Please please please, NO!

If you ever happen to read any crash reports, or simply backtraces, it's always a pain to see all unrelated threads in the backtrace. It was done in a similar way with CamelFolderSummary, and it was a mistake, which I fixed (after introduced myself), after some releases when I found the db-summary threads being too awful for seeing them in backtraces, adding just a noise there.

That said, using thread per EClient would be just a poor workaround for a wrong design/usage/.... And, of course, this would be one more good reason why
not do [1], which Matthew reintroduced for Contacts view [2], while the [1] gives good reasons why not do that.

[1] https://git.gnome.org/browse/evolution/commit/?id=662ed02cc773a4fd2d90ed
[2] https://git.gnome.org/browse/evolution/commit/?id=7bd9b878a383628dcebda2

(In reply to comment #18)
> (In reply to comment #17)
> > Basically, we could simplify things by creating one D-Bus thread
> > per EBookClient:
> 
> Please please please, NO!

I think you know that my opinion is that the threads are altogether
an added complexity in execution that we don't need at all in the
first place (async calls and signal notifications can be made directly
in the caller's GMainContext, no need for threads at all).

But that idea aside, to make things less complex while using threads, either

 a.) One thread per client ... or at least

 b.) One thread data per client all belonging to the single "D-Bus thread"

Either way... the GWeakRef to the client should be created at the time
that the client is created, in the main calling thread context, where
a strong reference to the client exists.

After that, the threaded functions should only ever try to access the
EBookClient via the GWeakRef which was created in the calling context.

At dispose time, a message should be queued into the D-Bus thread context
to displose of the thread-side data for a given client... the GWeakRef
which was created in the user's thread context (where a strong reference
existed) will eventually be destroyed in the D-Bus thread's main context,
perhaps after the underlying GDBusProxy is safely finalized (as I understand
it, the GDBusProxy belongs to the thread data related to a Client... but
belongs to the thread... along with the GWeakRef... those need to be
cleaned up in the D-Bus thread).

Closing this as NOTABUG since the description mis-characterizes the behavior as a leak, when in fact all GSources are accounted for at all times and free either after dispatching or when the GMainContext is finalized.

Woah wait a minute.

Does ./test-client-self have no race condition any more ?

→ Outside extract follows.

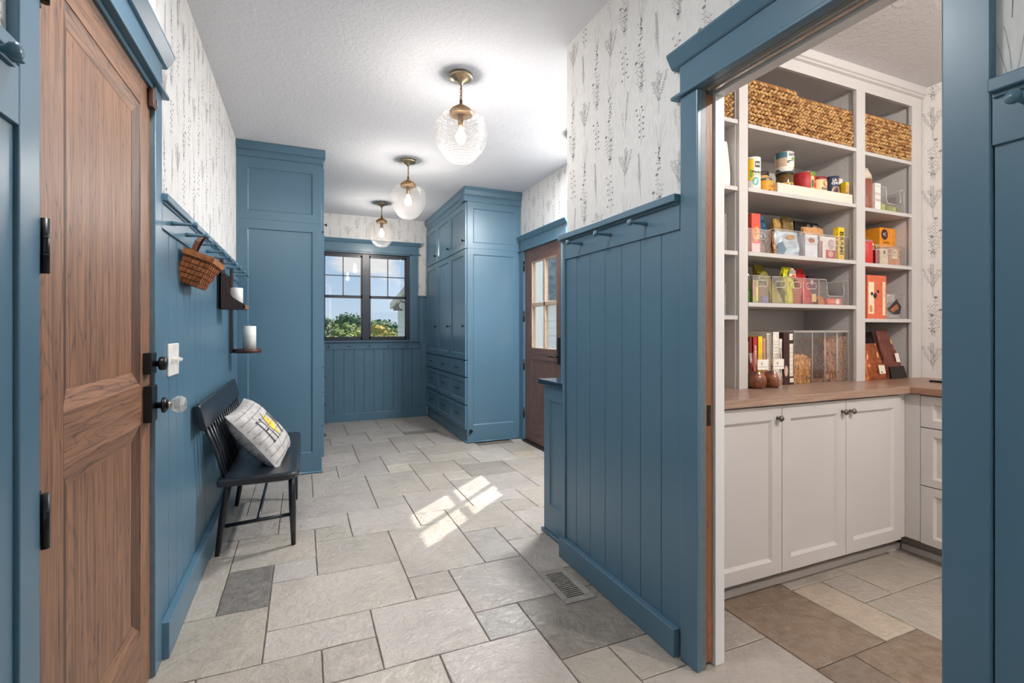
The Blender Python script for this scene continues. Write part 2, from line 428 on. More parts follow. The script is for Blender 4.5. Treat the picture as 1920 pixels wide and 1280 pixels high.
def inside(x0, x1, y0, y1):
    X0, X1, Y0, Y1 = max(x0, -.49), x1, y0, y1
    if x1 < -.49: return False
    cx, cy = (max(x0, -.49) + x1) / 2, (y0 + y1) / 2
    if y1 > 6.86 or y0 < -.05 and x0 < 1.2: return y0 < 6.83 and y1 > -.05
    if cy > 2.3: return x0 < 2.24 and not (x1 < .1 and cy > 4.6) and not (x0 > 1.68 and cy > 5.1)
    if x0 > 3.2 or y1 < .1: return False
    return True
for bi in range(-1, 4):
    for bj in range(-3, 6):
        for (i, j, w, h) in PAT:
            I, J = i + 6 * bi, j + 6 * bj
            x0, y0 = GX + I * MOD, GY + J * MOD; x1, y1 = x0 + w * MOD, y0 + h * MOD
            if not inside(x0, x1, y0, y1): continue
            # visibility cone of the place that the photo shows, with a margin
            if y1 < .75 and x1 < 1.2: continue
            o = bpy.data.objects.new('tile', tile_mesh(w, h)); COL.objects.link(o); o.parent = floor
            o.location = ((x0 + x1) / 2, (y0 + y1) / 2, 0)
            base = DARK.get((I, J))
            if base is None:
                k = rt.uniform(-1, 1); base = (195 + 9 * k, 184 + 9 * k, 173 + 9 * k + 3 * rt.uniform(-1, 1))
            o.color = lin(*(q * .875 for q in base))

# ---- printed sprigs of the wallpaper
def sprig(kind, rnd):
    """list of (polygon in metres, ink) with the foot of the stem at 0,0"""
    out = []
    def leafp(x, y, a, l, w, ink):
        d = Vector((math.cos(a), math.sin(a))); n = Vector((-d.y, d.x)); p = Vector((x, y))
        out.append(([p, p + d * l * .45 + n * w, p + d * l, p + d * l * .45 - n * w], ink))
    def stem(pts, w, ink):
        for a, b in zip(pts, pts[1:]):
            a, b = Vector(a), Vector(b); n = (b - a).normalized(); n = Vector((-n.y, n.x)) * w
            out.append(([a - n, b - n, b + n, a + n], ink))
    def path(x, y, a, l, bend, n=6):
        pts = [(x, y)]
        for i in range(n): a += bend / n; x += math.cos(a) * l / n; y += math.sin(a) * l / n; pts.append((x, y))
        return pts
    def foliage(pts, sp, l, ink, frm=0.25, spread=.7):
        L = len(pts) - 1; n = max(2, int(sum((Vector(b) - Vector(a)).length for a, b in zip(pts, pts[1:])) / sp))
        for k in range(n):
            f = frm + (1 - frm) * k / n; i = min(int(f * L), L - 1); g = f * L - i
            a, b = Vector(pts[i]), Vector(pts[i + 1]); p = a.lerp(b, g); an = math.atan2((b - a).y, (b - a).x)
            for sgn in (-1, 1):
                if rnd.random() < .86:
                    leafp(p.x + sgn * l * .35 * math.sin(-an), p.y, an + sgn * spread * rnd.uniform(.7, 1.3), l * rnd.uniform(.6, 1.1), l * .16, ink)
    if kind == 0:      # branching spray
        main = path(0, 0, R(92), .19, R(rnd.uniform(-12, 12))); stem(main, .0009, 1); foliage(main, .012, .011, 0, .3)
        for s_, f, l in ((1, 2, .11), (-1, 2, .12), (1, 3, .07), (-1, 4, .05)):
            b = path(main[f][0], main[f][1], R(90 - s_ * 38), l, R(s_ * 22)); stem(b, .0008, 1); foliage(b, .012, .010, rnd.choice((0, 0, 1)), .2)
    elif kind == 1:    # open flower stalks
        for k, (a, l, bd) in enumerate(((80, .22, 8), (100, .19, -10), (66, .15, 20), (112, .12, -25))):
            b = path((k - 1.5) * .006, 0, R(a), l, R(bd)); stem(b, .0008, 2); foliage(b, .03, .012, rnd.choice((0, 1)), .35, .9)
            x, y = b[-1]
            if k != 1:
                for q in range(5): leafp(x, y, R(90 + (q - 2) * 34), .014, .0028, 1)
        for q in range(6): leafp(rnd.uniform(-.012, .012), rnd.uniform(.0, .05), R(rnd.uniform(20, 160)), .02, .002, 0)
    elif kind == 2:    # feathery spike
        b = path(0, 0, R(90 + rnd.uniform(-6, 6)), .21, R(rnd.uniform(-10, 10))); stem(b, .0009, 2); foliage(b, .008, .009, rnd.choice((1, 2)), .35, .45)
        c = path(.003, .03, R(70), .1, R(15)); stem(c, .0005, 2); foliage(c, .012, .009, 1, .3)
    elif kind == 3:    # hanging dark catkin with grass blades
        for k in range(26): leafp(rnd.gauss(0, .007), rnd.uniform(.0, .1), R(-90 + rnd.uniform(-60, 60)), .011, .0026, 0)
        for a, l in ((104, .13), (92, .15), (80, .12), (125, .09)): stem(path(0, .08, R(a), l, R(rnd.uniform(-14, 14))), .0007, 2)
    else:              # soft leafy twig
        b = path(0, 0, R(96), .17, R(-16)); stem(b, .0009, 2)
        for p in b[1:]:
            for s_ in (-1, 1):
                x, y = p[0] + s_ * rnd.uniform(.008, .022), p[1] + rnd.uniform(0, .012); stem([p, (x, y)], .0004, 2)
                for q in range(3): leafp(x, y, R(90 - s_ * 25 + (q - 1) * 40), .012, .0026, rnd.choice((1, 2, 3)))
    return out
LIB = [[([p * .92 for p in poly], ink) for poly, ink in sprig(k, random.Random(50 + k * 3 + v))] for v in range(2) for k in (0, 1, 2, 3, 4)]
def wallpaper(parent, fn, u0, u1, v0, v1, seq=None, shift=0.0, pitch=.112, drop=.222, mag=1.0):
    parts = [MB() for _ in INKS]
    nc = int((u1 - u0) / pitch) + 2
    for c in range(-1, nc):
        for k in range(-1, int((v1 - v0) / drop) + 2):
            u = u0 + shift + c * pitch; v = v0 + k * drop + (c % 2) * drop * .5 + ((c * 37) % 5) * .012
            lib = LIB[(c * 3 + k * 2 + (c // 2)) % len(LIB)] if seq is None else LIB[seq[(c + k) % len(seq)]]
            for poly, ink in lib:
                poly = [p * mag for p in poly]
                if min(p.x for p in poly) + u < u0 or max(p.x for p in poly) + u > u1 or min(p.y for p in poly) + v < v0 or max(p.y for p in poly) + v > v1: continue
                parts[ink].add([fn(p.x + u, p.y + v) for p in poly], [tuple(range(len(poly)))])
    # one print for the whole wall, several inks
    me = bpy.data.meshes.new('wallpaper_print'); vs, fs, mi = [], [], []
    for k, mb in enumerate(parts):
        b = len(vs); vs += [v - wl(parent) for v in mb.v]
        for f in mb.f: fs.append([b + i for i in f]); mi.append(k)
    me.from_pydata(vs, [], fs)
    for k in INKS: me.materials.append(k)
    me.polygons.foreach_set('material_index', mi)
    o = bpy.data.objects.new('wallpaper_print', me); COL.objects.link(o); o.parent = parent; o['kind'] = 'stuff'
e = .0006
wallpaper(wall_left, lambda u, v: Vector((-.497 + e, u, v)), 2.16, 4.46, 1.72, CEIL)
wallpaper(wall_left, lambda u, v: Vector((-.497 + e, u, v)), .5, 1.17, 1.72, CEIL)
wallpaper(wall_right, lambda u, v: Vector((1.303 - e, u, v)), 1.42, 2.30, 1.72, CEIL, shift=.03)
wallpaper(wall_right, lambda u, v: Vector((1.303 - e, u, v)), 1.2, 1.42, 2.24, CEIL)
wallpaper(wall_right, lambda u, v: Vector((1.303 - e, u, v)), .15, .53, 1.72, 2.2, shift=.02)
wallpaper(wall_divider, lambda u, v: Vector((u, 2.30 + e, v)), 1.31, 2.24, .9, CEIL)
wallpaper(wall_far_right, lambda u, v: Vector((2.24 - e, u, v)), 2.31, 4.98, 2.1, CEIL)
wallpaper(wall_back, lambda u, v: Vector((u, 6.83 - e, v)), .16, 1.62, 2.3, CEIL, shift=.05)
wallpaper(wall_back, lambda u, v: Vector((u, 6.83 - e, v)), 1.46, 1.62, 1.70, 2.4, shift=.02)
wallpaper(wall_pantry, lambda u, v: Vector((3.61 - e, 3.4 - u, v)), 1.56, 2.4, .93, CEIL, seq=(0, 1), shift=.07, pitch=.25, drop=.245, mag=1.18)

# ---- beadboard: every board a piece of its wall
def boards(parent, axis, u0, u1, z0, z1, face, depth, start, step=.129, sign=1):
    """boards face +axis (sign 1) or -axis; u runs along the wall"""
    u = start
    while u > u0: u -= step
    while u < u1 - .004:
        a, b = max(u, u0), min(u + step, u1)
        if b - a > .008:
            g = .0030; q = .0055; f0, f1 = face - sign * depth, face
            prof = [(a, f0), (b, f0), (b, f1 - sign * q), (b - g, f1), (a + g, f1), (a, f1 - sign * q)]
            mb = MB()
            if axis == 'x': mb.prism([(d, uu) for uu, d in prof], 'z', z0, z1)
            else: mb.prism([(uu, d) for uu, d in prof], 'z', z0, z1)
            mb.build('board', BLUE, parent)
        u += step
boards(wall_left, 'x', 2.158, 4.459, .10, 1.62, -.486, .012, 2.29)
boards(wall_left, 'x', .30, 1.176, .10, 1.62, -.486, .012, 1.05)
boards(wall_right, 'x', 1.421, 2.286, .10, 1.62, 1.290, .0125, 1.403, sign=-1)
boards(wall_right, 'x', -.10, .53, .10, 1.62, 1.290, .0125, .44, sign=-1)
boards(wall_back, 'y', .165, 1.60, .08, 1.00, 6.818, .0115, .364, sign=-1)
boards(wall_back, 'y', 1.468, 1.60, 1.00, 1.68, 6.818, .0115, 1.50, step=.065, sign=-1)
MB().box(1.281, 1.318, 2.286, 2.312, 0.0, 1.70).build('end_board', BLUE, wall_right, bev=.002)
MB().box(1.318, 2.24, 2.30, 2.312, 0.0, 1.60).build('side_board', BLUE, wall_right)
MB().box(1.466, 1.60, 6.800, 6.83, 1.672, 1.69).build('cap', BLUE, wall_back, bev=.002)

def baseboard(name, label, b, cap):
    o = thing(name, label, 'baseboard', kind='structure')
    MB().box(*b).build('board', BLUE, o, bev=.003)
    if cap: MB().box(*cap).build('board', BLUE, o, bev=.003)
    return o
baseboard('baseboard_left', 'blue baseboard under the boards beside the bench', (-.486, -.457, 2.165, 3.0, 0, .135), (-.486, -.451, 3.0, 4.459, 0, .14))
baseboard('baseboard_near_left', 'blue baseboard left of the oak door', (-.486, -.457, .2, 1.176, 0, .135), None)
baseboard('baseboard_right', 'blue baseboard along the boards left of the pantry opening', (1.262, 1.292, 1.432, 2.318, 0, .105), None)
baseboard('baseboard_near_right', 'blue baseboard right of the pantry opening', (1.262, 1.292, -.2, .528, 0, .105), None)
baseboard('baseboard_back', 'blue baseboard under the end window', (.165, 1.60, 6.800, 6.82, 0, .104), None)

# ---- peg rails
def peg_profile(L): return [(.0, 0), (.0085, 0), (.0095, .004), (.0078, .02), (.0062, L * .55), (.0055, L - .022), (.0062, L - .018), (.0125, L - .011), (.0135, L - .005), (.0105, L), (0, L + .001)]
def peg_rail(label, axis, face, sign, u0, u1, z0, z1, capz, pegs, zpeg, capout, group=None, L=.088, cap_u=None):
    ctr = (u0 + u1) / 2; loc = (face, ctr, z0) if axis == 'x' else (ctr, face, z0)
    o = thing('peg_rail', label, 'peg rail', loc, 'painted peg rails')
    c0, c1 = cap_u or (u0, u1)
    def bx(d0, d1, a, b, za, zb):
        d0, d1 = min(d0, d1), max(d0, d1)
        return MB().box(d0, d1, a, b, za, zb) if axis == 'x' else MB().box(a, b, d0, d1, za, zb)
    bx(face, face - sign * .017, u0, u1, z0, z1).build('rail_board', BLUE, o, bev=.002)
    if capz:
        bx(face + sign * capout, face - sign * .02, c0, c1, z1 - .006, capz).build('cap', BLUE, o, bev=.003)
        bx(face + sign * capout * .35, face, c0 + .003, c1 - .003, z1 - .014, z1 - .006).build('cove', BLUE, o)
    for p in pegs:
        prof = [(r, face + sign * h) for r, h in peg_profile(L)]
        c = (0, p, zpeg) if axis == 'x' else (p, 0, zpeg)
        MB().lathe(prof, c, 12, axis).build('peg', BLUE, o)
    return o
peg_rail('blue peg rail above the black bench on the left wall', 'x', -.478, 1, 2.160, 4.459, 1.592, 1.700, 1.722, [2.30 + .25 * k for k in range(9)], 1.637, .018)
peg_rail('short blue peg rail at the left edge, before the oak door', 'x', -.478, 1, .40, 1.176, 1.592, 1.700, 1.722, [.45, .70, .965], 1.637, .02, cap_u=(.40, 1.15))
peg_rail('blue peg rail with three pegs left of the pantry opening', 'x', 1.283, -1, 1.423, 2.292, 1.591, 1.700, 1.722, [1.615, 1.865, 2.115], 1.648, .026, cap_u=(1.423, 2.325))
peg_rail('blue peg rail at the right edge, past the pantry opening', 'x', 1.283, -1, -.10, .529, 1.591, 1.700, 1.722, [.20, .465], 1.648, .020)
peg_rail('low blue peg rail under the end window sill', 'y', 6.806, -1, .165, 1.49, .956, 1.046, None, [.312, .565, .819, 1.07, 1.317], 1.004, 0, L=.05)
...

Can we close this with a reference to the commit which causes
the EBookClient finalization to be safe ?

The good news is that I cannot get test-client-self to crash anymore.

It took me a while, but I bisected it down to this commit:

https://git.gnome.org/browse/evolution-data-server/commit/?id=35645dc4b8f80e0a398ae395c6c21bfc6f70807d

Which probably fixes the crash combined with the commit Matthew mentions in comment 3

It worries me however that I can't properly explain how the above
commit would fix the race at finalize, the one which I see (and still
seems to present a risk in today's code) is as follows:

  o e_book_client_name_vanished_cb is scheduled but does not yet run

  o e_book_client_finalize() calls g_bus_unwatch_name(), which does
    two things:
      a.) Prevents further invocations of e_book_client_name_vanished_cb(),
          but it's too late at this point, cause it's already scheduled
          in the D-Bus thread
      b.) Frees the GWeakRef which the name_vanished_cb() still needs

  o e_book_client_name_vanished_cb() runs in the D-Bus thread and accesses
    the GWeakRef which has recently been freed by the main thread.

I still have a hard time trusting this D-Bus thread, but I suppose it will
take further testing to track down the races.